Seven days and three events. It will certainly be a busy week, and you’re bound to catch some Oregon History, one way or another.
On Sunday the 11th, we’ll be at Turn! Turn! Turn! (8 NE Killingsworth) at 6:30pm for our podcast release party – “Policing in Oregon!” Resident Historian, Doug Kenck-Crispin will share some of his research on Charles Moose, Portland’s first black police chief, and how he used the bureau to help create his own specific flavor of gentrification in North and Northeast Portland. JD Chandler will discuss the early issues of self government and policing in Portland from the City Marshals through the founding of the Police Department in 1870. JB Fisher will chat about this specific date (9/11), Kenton, the Multnomah County Sheriff’s office and the 1955 bribe that shook Portland. We will also talk with retired PPB Detective Don DuPay, and hear his stories about policing this neighborhood in the 1960s and 70s. And just in case that’s too talky-talky for you, we will view some classic Portland police news footage and you might even catch a glimpse of a young, less pissed-off Lars Larson. The cost of the program is just 5 bucks!

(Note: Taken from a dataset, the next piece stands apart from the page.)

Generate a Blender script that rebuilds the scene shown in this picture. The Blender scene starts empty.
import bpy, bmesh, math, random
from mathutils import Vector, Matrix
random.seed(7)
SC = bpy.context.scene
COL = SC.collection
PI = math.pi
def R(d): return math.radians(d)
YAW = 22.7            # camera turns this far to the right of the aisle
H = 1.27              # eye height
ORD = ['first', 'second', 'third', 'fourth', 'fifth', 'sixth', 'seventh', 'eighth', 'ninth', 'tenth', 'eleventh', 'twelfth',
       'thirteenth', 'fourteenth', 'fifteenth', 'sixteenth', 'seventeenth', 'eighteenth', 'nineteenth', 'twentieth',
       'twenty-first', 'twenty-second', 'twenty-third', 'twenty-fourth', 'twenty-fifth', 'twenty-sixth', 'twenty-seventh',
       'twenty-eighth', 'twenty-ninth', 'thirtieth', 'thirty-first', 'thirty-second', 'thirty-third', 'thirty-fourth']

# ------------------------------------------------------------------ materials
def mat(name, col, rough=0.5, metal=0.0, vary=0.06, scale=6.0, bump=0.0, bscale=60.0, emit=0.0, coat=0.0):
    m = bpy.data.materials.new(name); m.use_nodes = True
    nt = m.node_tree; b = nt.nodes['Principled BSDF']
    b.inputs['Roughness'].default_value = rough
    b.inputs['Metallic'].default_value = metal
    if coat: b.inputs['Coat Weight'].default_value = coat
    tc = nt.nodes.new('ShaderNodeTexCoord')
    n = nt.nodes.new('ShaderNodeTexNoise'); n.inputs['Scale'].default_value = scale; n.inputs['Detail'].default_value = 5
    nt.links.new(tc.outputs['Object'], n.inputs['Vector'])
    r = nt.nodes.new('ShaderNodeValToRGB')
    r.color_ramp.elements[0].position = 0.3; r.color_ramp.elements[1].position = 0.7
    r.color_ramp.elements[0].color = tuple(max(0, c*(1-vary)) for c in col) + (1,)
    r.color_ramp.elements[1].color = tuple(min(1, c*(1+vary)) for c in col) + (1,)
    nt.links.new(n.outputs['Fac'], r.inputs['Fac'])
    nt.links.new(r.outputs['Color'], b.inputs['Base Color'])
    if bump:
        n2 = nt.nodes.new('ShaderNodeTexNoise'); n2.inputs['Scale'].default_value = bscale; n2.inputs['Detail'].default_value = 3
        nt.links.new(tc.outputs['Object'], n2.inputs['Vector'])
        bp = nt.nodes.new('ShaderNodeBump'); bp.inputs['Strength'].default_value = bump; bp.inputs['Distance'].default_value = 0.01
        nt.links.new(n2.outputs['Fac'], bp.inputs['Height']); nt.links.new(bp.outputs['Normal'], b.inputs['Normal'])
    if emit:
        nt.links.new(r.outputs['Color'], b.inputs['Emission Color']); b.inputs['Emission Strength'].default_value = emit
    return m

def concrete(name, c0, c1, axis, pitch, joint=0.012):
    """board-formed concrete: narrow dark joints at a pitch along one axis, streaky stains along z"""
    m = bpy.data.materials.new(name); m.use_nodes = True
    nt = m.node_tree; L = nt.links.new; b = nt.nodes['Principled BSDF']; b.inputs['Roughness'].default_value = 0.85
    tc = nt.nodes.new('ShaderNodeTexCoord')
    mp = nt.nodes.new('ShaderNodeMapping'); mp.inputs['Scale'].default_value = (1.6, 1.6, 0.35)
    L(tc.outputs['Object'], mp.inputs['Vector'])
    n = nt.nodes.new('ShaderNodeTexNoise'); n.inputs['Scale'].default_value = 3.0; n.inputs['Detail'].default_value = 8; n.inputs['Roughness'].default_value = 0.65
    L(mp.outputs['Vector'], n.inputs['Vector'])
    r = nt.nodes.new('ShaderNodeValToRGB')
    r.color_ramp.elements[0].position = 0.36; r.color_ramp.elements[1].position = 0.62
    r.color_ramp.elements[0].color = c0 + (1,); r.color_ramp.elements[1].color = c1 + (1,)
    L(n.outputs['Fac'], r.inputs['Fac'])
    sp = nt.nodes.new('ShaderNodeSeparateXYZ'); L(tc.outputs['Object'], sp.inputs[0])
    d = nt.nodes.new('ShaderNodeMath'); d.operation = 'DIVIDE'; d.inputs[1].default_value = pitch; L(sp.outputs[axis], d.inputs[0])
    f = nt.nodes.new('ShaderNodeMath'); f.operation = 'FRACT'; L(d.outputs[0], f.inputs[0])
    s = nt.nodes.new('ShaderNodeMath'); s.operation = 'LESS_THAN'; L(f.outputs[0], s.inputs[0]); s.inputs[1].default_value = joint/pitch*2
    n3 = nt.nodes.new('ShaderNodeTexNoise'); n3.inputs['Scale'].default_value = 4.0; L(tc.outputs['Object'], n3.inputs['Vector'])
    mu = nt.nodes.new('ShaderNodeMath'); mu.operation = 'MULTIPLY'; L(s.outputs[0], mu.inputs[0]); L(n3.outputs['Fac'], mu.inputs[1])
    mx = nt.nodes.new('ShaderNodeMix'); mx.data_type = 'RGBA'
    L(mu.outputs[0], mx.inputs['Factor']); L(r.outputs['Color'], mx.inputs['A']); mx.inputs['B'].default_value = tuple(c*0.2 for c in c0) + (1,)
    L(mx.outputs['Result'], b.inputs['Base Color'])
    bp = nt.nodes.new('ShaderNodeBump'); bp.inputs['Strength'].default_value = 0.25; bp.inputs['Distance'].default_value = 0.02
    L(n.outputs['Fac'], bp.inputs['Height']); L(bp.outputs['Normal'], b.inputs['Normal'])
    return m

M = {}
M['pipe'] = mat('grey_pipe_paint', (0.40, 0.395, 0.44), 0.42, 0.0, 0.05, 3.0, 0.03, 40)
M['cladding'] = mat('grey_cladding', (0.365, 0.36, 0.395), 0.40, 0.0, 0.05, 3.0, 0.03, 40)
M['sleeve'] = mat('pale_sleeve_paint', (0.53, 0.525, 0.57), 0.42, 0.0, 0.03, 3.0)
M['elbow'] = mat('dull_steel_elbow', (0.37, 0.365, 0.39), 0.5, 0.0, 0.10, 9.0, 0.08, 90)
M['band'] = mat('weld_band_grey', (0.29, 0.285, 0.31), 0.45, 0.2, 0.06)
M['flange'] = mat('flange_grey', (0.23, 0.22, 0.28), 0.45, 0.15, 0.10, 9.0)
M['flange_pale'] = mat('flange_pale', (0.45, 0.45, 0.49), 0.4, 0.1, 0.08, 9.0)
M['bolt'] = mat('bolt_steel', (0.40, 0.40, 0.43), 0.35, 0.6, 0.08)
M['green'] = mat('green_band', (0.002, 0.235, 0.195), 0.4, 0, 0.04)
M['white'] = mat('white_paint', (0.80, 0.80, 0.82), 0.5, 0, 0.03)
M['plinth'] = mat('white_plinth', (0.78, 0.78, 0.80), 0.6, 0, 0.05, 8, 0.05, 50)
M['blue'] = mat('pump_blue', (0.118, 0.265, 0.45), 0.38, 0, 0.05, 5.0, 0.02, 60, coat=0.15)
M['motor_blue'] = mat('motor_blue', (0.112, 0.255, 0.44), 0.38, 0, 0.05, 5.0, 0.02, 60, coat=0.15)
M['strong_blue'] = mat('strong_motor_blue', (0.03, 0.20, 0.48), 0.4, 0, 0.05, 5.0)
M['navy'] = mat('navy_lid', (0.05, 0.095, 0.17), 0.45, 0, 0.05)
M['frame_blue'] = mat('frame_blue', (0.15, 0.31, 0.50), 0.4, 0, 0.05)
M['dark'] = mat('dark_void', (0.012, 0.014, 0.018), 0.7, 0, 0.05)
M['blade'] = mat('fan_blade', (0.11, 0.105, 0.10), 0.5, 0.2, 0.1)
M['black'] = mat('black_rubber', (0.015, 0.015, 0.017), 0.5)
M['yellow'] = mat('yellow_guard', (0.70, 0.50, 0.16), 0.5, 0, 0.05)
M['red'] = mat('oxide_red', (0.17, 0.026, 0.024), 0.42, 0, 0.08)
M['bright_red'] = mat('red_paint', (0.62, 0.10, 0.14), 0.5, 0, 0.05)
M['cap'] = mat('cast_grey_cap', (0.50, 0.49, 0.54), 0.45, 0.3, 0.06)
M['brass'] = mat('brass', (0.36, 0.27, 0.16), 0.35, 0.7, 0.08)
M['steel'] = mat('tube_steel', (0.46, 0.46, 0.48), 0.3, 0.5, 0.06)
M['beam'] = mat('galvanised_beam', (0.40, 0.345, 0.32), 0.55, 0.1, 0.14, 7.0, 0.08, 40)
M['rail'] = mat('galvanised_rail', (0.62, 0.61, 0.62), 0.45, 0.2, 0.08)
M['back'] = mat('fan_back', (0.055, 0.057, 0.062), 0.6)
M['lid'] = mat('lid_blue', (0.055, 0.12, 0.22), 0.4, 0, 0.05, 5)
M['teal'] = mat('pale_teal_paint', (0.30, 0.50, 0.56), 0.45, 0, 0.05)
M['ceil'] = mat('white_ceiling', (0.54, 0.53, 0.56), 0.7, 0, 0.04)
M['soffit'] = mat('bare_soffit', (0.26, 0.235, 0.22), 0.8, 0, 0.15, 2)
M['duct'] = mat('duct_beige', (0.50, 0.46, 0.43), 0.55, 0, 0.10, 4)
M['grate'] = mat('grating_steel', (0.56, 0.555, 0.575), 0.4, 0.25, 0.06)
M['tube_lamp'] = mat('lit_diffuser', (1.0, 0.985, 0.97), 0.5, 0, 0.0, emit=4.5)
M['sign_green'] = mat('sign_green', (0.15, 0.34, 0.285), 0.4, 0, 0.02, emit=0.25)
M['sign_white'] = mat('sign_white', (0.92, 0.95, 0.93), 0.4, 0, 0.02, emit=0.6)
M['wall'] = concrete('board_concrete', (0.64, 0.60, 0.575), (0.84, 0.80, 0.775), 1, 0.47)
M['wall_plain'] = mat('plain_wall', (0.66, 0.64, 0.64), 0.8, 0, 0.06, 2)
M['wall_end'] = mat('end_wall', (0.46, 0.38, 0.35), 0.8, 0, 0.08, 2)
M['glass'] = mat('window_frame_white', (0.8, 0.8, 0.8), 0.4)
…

We have a private event on the 13th, and then on Sunday the 18th, DKC will join Matthew Cowan of the Oregon Historical Society at the Mayhill Museum in Goldendale for “A Road Suited to the Times”: The Columbia River Highway at 100. The presentation is comprised of glass lantern slides of the construction of that famous highway and an original narration written by the Resident Historian – right in the Columbia River Gorge… this one starts at 3:00pm.
If you don’t catch any Oregon History this week, I just don’t think you’re trying very hard!